▸ DATA SUPPLIED
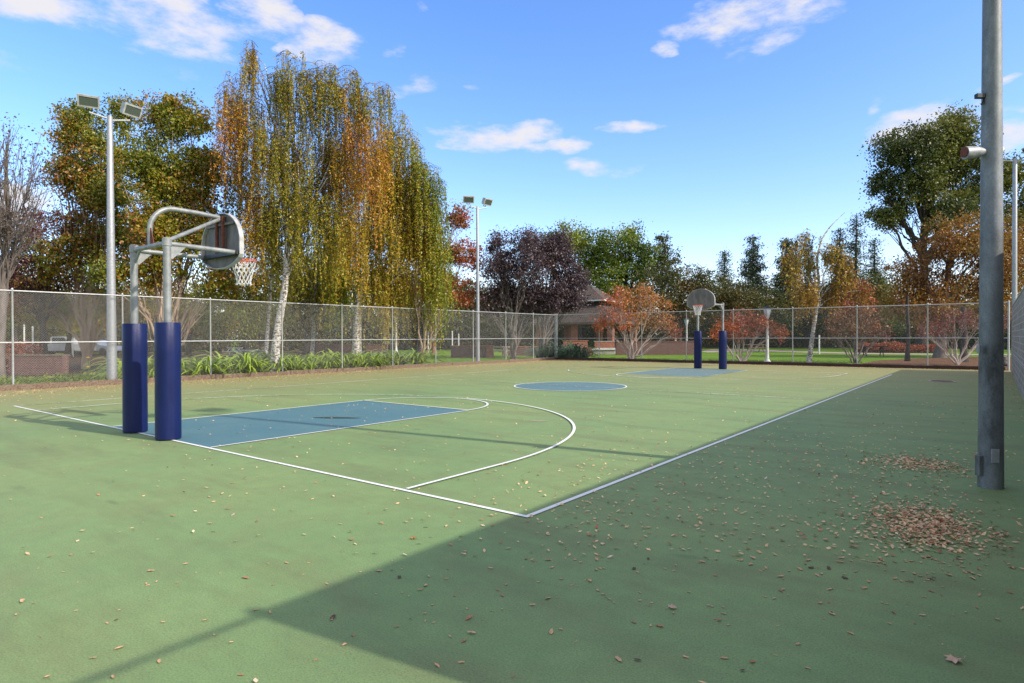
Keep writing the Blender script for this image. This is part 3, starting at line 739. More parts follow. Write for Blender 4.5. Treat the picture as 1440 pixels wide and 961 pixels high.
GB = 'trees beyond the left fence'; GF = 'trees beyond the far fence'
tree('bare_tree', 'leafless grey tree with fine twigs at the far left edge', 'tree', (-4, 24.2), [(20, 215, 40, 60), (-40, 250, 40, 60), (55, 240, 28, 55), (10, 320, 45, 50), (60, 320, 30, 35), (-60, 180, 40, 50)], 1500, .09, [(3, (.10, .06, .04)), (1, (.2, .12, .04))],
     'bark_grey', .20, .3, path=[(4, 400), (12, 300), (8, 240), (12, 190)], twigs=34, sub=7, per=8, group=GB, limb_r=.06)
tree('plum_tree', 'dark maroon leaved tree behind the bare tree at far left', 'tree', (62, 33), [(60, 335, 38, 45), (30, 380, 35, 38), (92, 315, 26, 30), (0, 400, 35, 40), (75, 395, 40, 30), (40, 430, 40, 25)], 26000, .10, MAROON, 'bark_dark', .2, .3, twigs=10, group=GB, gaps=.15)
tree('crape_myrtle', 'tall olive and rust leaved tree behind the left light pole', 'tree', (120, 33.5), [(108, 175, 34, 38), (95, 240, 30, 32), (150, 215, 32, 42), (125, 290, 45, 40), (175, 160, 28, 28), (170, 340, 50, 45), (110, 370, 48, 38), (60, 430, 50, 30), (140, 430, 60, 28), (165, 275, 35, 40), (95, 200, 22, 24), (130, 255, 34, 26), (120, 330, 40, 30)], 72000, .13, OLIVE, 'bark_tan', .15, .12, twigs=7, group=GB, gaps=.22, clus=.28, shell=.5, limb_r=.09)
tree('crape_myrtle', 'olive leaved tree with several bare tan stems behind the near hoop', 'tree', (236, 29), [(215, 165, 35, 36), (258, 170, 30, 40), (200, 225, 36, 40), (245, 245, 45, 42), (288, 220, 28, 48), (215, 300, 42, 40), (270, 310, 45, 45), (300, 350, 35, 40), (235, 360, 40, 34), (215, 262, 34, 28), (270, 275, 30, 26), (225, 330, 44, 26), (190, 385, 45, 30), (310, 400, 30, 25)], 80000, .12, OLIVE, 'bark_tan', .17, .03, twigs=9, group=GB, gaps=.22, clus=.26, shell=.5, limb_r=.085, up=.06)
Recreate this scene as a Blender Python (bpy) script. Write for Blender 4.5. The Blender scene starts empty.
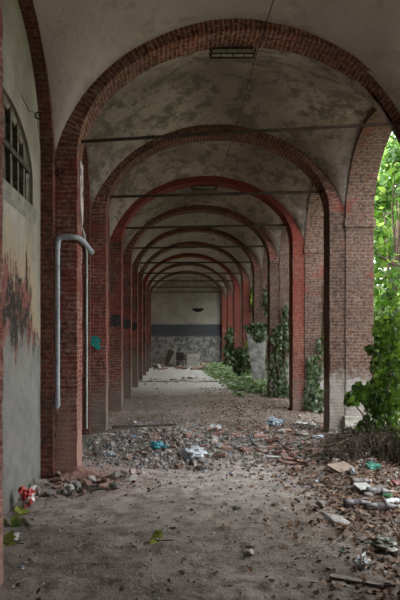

▸ EXERCISE BRIEF
Print the entries above exactly, taking out only the pictures.

▸ OUTPUT OF THE TASK
Keep writing the Blender script for this image. This is part 3, starting at line 739. More parts follow. Write for Blender 4.5. Treat the picture as 1440 pixels wide and 961 pixels high.
GB = 'trees beyond the left fence'; GF = 'trees beyond the far fence'
tree('bare_tree', 'leafless grey tree with fine twigs at the far left edge', 'tree', (-4, 24.2), [(20, 215, 40, 60), (-40, 250, 40, 60), (55, 240, 28, 55), (10, 320, 45, 50), (60, 320, 30, 35), (-60, 180, 40, 50)], 1500, .09, [(3, (.10, .06, .04)), (1, (.2, .12, .04))],
     'bark_grey', .20, .3, path=[(4, 400), (12, 300), (8, 240), (12, 190)], twigs=34, sub=7, per=8, group=GB, limb_r=.06)
tree('plum_tree', 'dark maroon leaved tree behind the bare tree at far left', 'tree', (62, 33), [(60, 335, 38, 45), (30, 380, 35, 38), (92, 315, 26, 30), (0, 400, 35, 40), (75, 395, 40, 30), (40, 430, 40, 25)], 26000, .10, MAROON, 'bark_dark', .2, .3, twigs=10, group=GB, gaps=.15)
tree('crape_myrtle', 'tall olive and rust leaved tree behind the left light pole', 'tree', (120, 33.5), [(108, 175, 34, 38), (95, 240, 30, 32), (150, 215, 32, 42), (125, 290, 45, 40), (175, 160, 28, 28), (170, 340, 50, 45), (110, 370, 48, 38), (60, 430, 50, 30), (140, 430, 60, 28), (165, 275, 35, 40), (95, 200, 22, 24), (130, 255, 34, 26), (120, 330, 40, 30)], 72000, .13, OLIVE, 'bark_tan', .15, .12, twigs=7, group=GB, gaps=.22, clus=.28, shell=.5, limb_r=.09)
tree('crape_myrtle', 'olive leaved tree with several bare tan stems behind the near hoop', 'tree', (236, 29), [(215, 165, 35, 36), (258, 170, 30, 40), (200, 225, 36, 40), (245, 245, 45, 42), (288, 220, 28, 48), (215, 300, 42, 40), (270, 310, 45, 45), (300, 350, 35, 40), (235, 360, 40, 34), (215, 262, 34, 28), (270, 275, 30, 26), (225, 330, 44, 26), (190, 385, 45, 30), (310, 400, 30, 25)], 80000, .12, OLIVE, 'bark_tan', .17, .03, twigs=9, group=GB, gaps=.22, clus=.26, shell=.5, limb_r=.085, up=.06)
Recreate this scene as a Blender Python (bpy) script. Write for Blender 4.5. The Blender scene starts empty.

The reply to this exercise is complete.